━━━ Rows ━━━

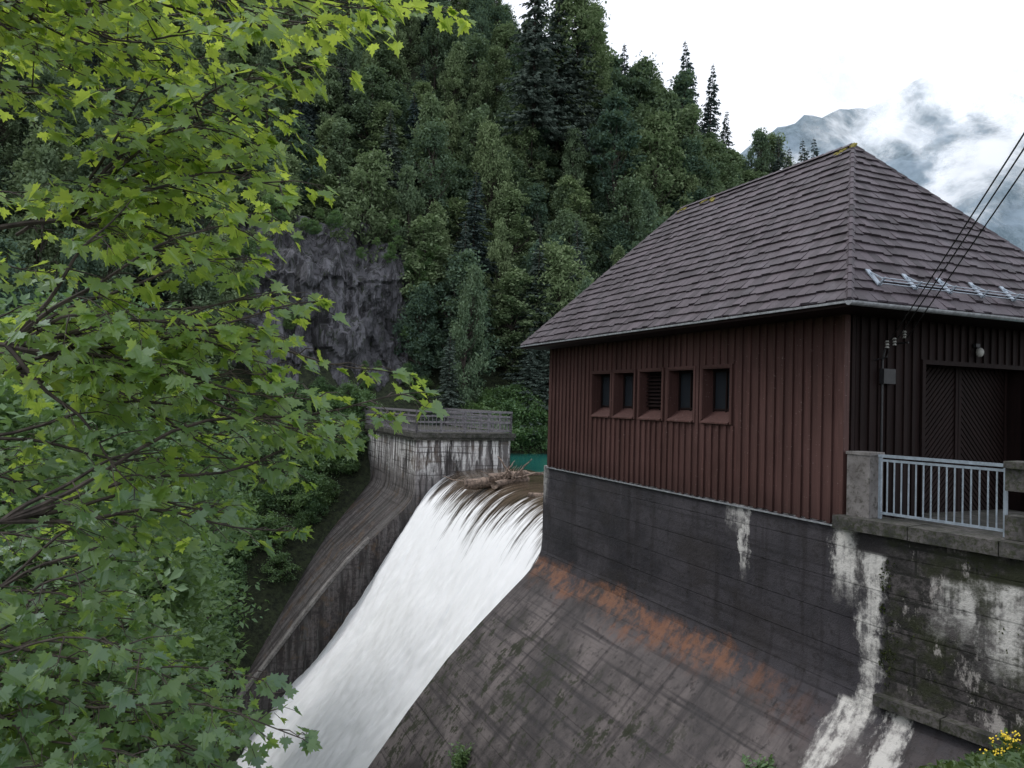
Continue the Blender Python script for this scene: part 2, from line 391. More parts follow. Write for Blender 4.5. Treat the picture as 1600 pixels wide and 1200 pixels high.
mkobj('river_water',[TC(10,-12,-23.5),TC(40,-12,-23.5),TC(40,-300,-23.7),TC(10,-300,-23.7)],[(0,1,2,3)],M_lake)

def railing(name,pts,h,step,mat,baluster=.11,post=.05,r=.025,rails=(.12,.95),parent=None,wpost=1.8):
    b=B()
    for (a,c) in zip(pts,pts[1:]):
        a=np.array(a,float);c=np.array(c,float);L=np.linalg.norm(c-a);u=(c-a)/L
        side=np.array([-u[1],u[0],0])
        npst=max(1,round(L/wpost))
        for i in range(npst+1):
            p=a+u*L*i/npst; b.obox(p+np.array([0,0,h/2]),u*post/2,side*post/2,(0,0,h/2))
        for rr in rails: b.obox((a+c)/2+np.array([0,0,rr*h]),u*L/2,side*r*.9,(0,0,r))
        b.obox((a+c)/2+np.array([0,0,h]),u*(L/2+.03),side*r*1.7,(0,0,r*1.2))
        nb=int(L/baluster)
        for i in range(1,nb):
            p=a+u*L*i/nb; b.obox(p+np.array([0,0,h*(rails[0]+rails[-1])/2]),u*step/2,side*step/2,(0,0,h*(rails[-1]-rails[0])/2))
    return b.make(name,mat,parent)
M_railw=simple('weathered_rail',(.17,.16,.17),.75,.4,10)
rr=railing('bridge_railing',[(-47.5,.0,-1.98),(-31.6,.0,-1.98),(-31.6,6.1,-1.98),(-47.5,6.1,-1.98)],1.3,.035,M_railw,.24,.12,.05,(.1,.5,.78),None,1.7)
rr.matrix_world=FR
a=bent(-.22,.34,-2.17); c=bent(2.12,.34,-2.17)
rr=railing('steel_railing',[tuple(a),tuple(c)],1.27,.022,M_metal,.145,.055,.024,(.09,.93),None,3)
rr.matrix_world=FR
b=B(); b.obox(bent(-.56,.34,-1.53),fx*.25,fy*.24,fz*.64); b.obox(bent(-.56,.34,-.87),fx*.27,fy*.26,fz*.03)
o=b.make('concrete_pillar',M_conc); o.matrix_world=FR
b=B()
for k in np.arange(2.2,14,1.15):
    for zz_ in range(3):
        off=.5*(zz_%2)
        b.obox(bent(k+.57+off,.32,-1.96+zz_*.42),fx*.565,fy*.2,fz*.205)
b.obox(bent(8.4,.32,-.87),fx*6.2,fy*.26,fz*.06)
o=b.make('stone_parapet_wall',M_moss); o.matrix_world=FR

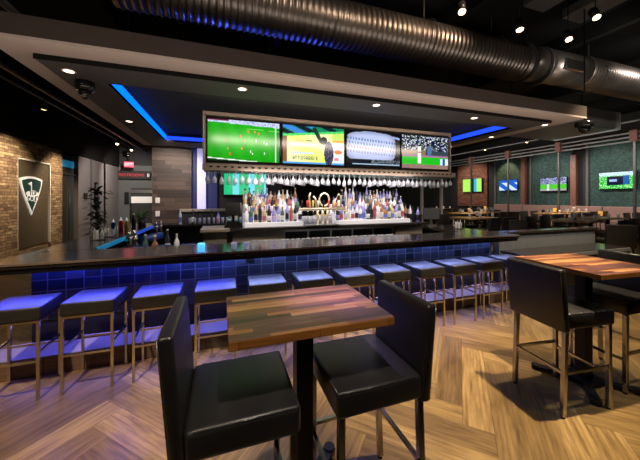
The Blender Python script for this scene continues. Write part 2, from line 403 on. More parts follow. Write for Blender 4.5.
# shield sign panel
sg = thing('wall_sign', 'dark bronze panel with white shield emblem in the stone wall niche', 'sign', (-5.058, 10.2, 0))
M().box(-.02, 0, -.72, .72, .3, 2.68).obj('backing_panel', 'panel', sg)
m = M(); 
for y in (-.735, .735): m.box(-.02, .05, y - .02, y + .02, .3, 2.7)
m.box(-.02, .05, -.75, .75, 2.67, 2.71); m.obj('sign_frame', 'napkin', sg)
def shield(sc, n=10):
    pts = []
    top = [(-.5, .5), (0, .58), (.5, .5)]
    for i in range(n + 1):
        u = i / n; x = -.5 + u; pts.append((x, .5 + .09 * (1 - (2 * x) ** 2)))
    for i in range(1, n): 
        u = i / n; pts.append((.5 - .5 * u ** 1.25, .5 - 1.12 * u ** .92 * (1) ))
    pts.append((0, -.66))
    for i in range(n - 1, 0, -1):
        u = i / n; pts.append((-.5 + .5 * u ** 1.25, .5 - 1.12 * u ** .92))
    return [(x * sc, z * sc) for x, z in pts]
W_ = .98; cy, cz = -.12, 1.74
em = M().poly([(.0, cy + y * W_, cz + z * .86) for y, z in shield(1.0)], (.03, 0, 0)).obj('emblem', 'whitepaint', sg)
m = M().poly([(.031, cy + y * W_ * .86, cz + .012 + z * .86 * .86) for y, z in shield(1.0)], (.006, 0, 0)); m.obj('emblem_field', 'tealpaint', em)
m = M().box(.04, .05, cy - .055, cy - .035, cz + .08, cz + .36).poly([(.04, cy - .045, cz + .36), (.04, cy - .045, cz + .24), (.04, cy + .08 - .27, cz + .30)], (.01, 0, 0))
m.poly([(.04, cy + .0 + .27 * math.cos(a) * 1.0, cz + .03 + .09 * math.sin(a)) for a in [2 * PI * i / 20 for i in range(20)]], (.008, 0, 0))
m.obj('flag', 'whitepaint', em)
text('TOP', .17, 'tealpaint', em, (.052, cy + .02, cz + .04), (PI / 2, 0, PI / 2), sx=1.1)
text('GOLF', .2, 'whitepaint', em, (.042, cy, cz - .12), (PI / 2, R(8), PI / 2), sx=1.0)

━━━
━━━ Rows ━━━

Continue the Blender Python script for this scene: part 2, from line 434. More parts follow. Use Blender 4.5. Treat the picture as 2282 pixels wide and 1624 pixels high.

━━━
━━━ Rows ━━━

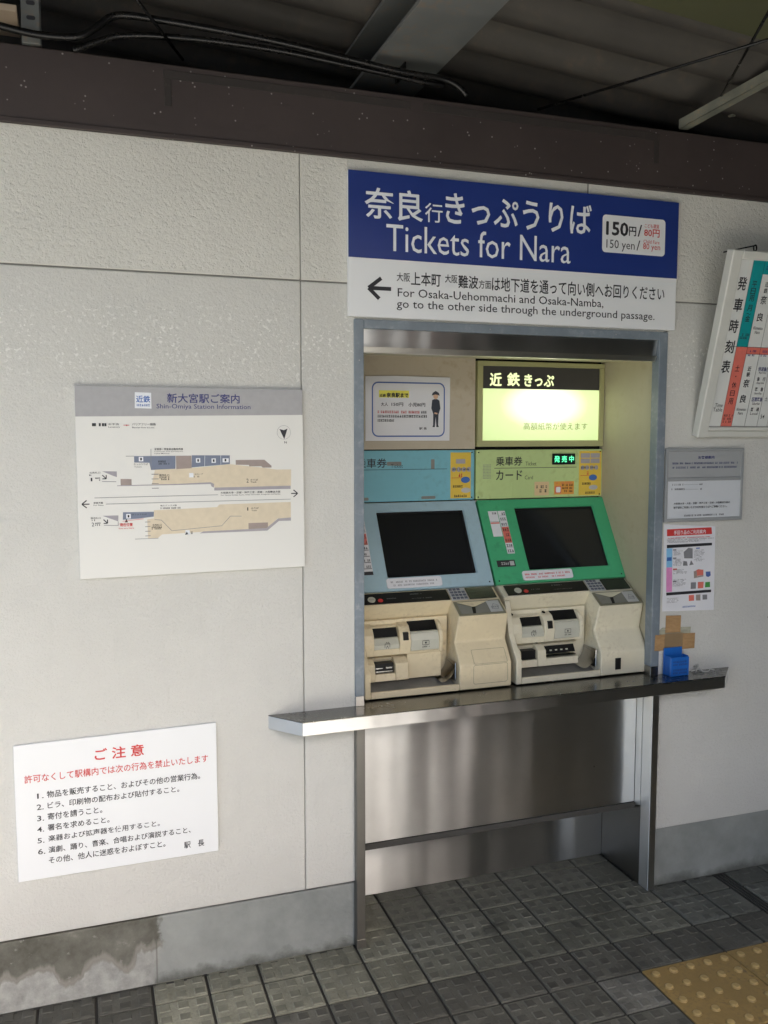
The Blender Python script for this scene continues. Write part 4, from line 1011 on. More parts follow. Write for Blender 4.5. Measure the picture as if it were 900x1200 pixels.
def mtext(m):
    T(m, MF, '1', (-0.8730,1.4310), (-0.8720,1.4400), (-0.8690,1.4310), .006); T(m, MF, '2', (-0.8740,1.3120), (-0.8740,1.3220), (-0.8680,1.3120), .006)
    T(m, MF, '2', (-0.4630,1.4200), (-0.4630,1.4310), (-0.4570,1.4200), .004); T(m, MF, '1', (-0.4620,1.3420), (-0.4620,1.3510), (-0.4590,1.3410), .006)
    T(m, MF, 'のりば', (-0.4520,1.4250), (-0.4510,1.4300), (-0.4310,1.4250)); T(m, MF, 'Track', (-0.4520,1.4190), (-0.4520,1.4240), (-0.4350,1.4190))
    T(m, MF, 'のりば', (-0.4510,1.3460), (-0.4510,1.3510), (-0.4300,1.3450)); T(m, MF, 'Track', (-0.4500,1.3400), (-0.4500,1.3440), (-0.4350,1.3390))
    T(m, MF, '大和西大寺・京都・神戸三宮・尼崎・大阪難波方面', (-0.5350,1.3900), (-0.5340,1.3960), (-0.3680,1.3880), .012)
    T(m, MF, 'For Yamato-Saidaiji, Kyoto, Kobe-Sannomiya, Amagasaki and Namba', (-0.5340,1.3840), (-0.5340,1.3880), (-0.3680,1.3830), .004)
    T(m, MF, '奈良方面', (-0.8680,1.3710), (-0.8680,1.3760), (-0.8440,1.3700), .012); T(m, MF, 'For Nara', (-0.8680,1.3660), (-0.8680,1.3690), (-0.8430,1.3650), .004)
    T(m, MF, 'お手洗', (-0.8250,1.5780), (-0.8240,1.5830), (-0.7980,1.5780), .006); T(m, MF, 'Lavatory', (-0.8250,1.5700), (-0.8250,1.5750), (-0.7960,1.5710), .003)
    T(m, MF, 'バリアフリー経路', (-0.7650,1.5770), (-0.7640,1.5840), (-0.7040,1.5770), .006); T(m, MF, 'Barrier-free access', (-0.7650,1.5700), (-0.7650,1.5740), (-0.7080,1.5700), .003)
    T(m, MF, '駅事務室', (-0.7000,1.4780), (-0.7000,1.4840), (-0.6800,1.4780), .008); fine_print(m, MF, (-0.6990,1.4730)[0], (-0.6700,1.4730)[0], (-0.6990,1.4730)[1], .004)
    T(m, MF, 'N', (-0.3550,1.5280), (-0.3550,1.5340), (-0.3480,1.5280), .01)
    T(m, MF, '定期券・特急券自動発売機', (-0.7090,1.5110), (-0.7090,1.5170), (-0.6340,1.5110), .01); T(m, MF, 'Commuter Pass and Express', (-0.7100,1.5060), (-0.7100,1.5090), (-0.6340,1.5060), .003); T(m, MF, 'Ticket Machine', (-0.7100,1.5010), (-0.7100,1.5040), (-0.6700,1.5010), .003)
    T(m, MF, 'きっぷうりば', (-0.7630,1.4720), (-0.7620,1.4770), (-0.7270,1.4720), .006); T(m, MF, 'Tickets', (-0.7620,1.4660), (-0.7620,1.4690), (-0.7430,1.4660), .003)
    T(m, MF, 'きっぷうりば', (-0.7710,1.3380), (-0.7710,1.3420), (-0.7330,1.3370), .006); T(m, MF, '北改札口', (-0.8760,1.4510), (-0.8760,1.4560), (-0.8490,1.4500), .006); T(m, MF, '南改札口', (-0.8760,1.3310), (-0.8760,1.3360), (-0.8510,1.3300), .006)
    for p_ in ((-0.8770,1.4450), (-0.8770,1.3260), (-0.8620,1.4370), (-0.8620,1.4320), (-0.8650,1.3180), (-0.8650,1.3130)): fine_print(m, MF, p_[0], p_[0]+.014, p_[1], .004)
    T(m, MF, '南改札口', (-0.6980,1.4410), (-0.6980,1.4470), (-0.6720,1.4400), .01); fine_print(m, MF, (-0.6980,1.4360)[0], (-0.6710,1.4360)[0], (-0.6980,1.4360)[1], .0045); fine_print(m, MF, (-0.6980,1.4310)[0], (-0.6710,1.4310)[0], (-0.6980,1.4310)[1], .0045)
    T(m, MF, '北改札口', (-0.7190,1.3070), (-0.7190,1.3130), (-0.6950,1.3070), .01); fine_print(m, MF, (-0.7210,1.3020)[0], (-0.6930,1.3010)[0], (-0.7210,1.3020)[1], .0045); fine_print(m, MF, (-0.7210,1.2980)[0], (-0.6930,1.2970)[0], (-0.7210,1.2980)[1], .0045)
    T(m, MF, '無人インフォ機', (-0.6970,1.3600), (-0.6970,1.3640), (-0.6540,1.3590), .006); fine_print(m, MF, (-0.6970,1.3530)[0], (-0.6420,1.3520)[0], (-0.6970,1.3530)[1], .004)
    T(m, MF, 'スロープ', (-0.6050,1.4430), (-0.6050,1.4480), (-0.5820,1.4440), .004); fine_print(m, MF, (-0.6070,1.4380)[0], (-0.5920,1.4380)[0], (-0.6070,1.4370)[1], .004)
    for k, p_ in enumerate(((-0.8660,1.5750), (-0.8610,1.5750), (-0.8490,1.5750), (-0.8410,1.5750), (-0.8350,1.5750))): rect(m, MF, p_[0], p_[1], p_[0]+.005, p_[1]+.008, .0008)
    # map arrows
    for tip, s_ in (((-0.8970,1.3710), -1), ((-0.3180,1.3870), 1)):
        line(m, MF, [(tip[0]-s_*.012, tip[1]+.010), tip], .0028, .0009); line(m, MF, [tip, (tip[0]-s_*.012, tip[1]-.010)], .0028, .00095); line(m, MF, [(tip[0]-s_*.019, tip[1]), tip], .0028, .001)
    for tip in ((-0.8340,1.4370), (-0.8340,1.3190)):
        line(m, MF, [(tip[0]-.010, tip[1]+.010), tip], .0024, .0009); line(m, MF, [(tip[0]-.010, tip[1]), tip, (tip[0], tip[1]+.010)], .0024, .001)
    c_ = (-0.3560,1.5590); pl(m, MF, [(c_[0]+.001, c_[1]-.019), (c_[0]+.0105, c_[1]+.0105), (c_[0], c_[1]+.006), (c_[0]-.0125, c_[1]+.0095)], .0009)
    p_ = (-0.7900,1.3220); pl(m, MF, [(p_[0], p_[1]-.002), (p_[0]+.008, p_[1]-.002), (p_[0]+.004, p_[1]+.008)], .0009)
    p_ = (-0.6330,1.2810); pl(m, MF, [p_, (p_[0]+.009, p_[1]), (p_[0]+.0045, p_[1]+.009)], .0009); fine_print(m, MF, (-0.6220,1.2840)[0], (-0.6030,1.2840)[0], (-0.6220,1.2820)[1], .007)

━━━

Provide only the number of lines in the entries that hold the word "this".

* Response to the exercise
4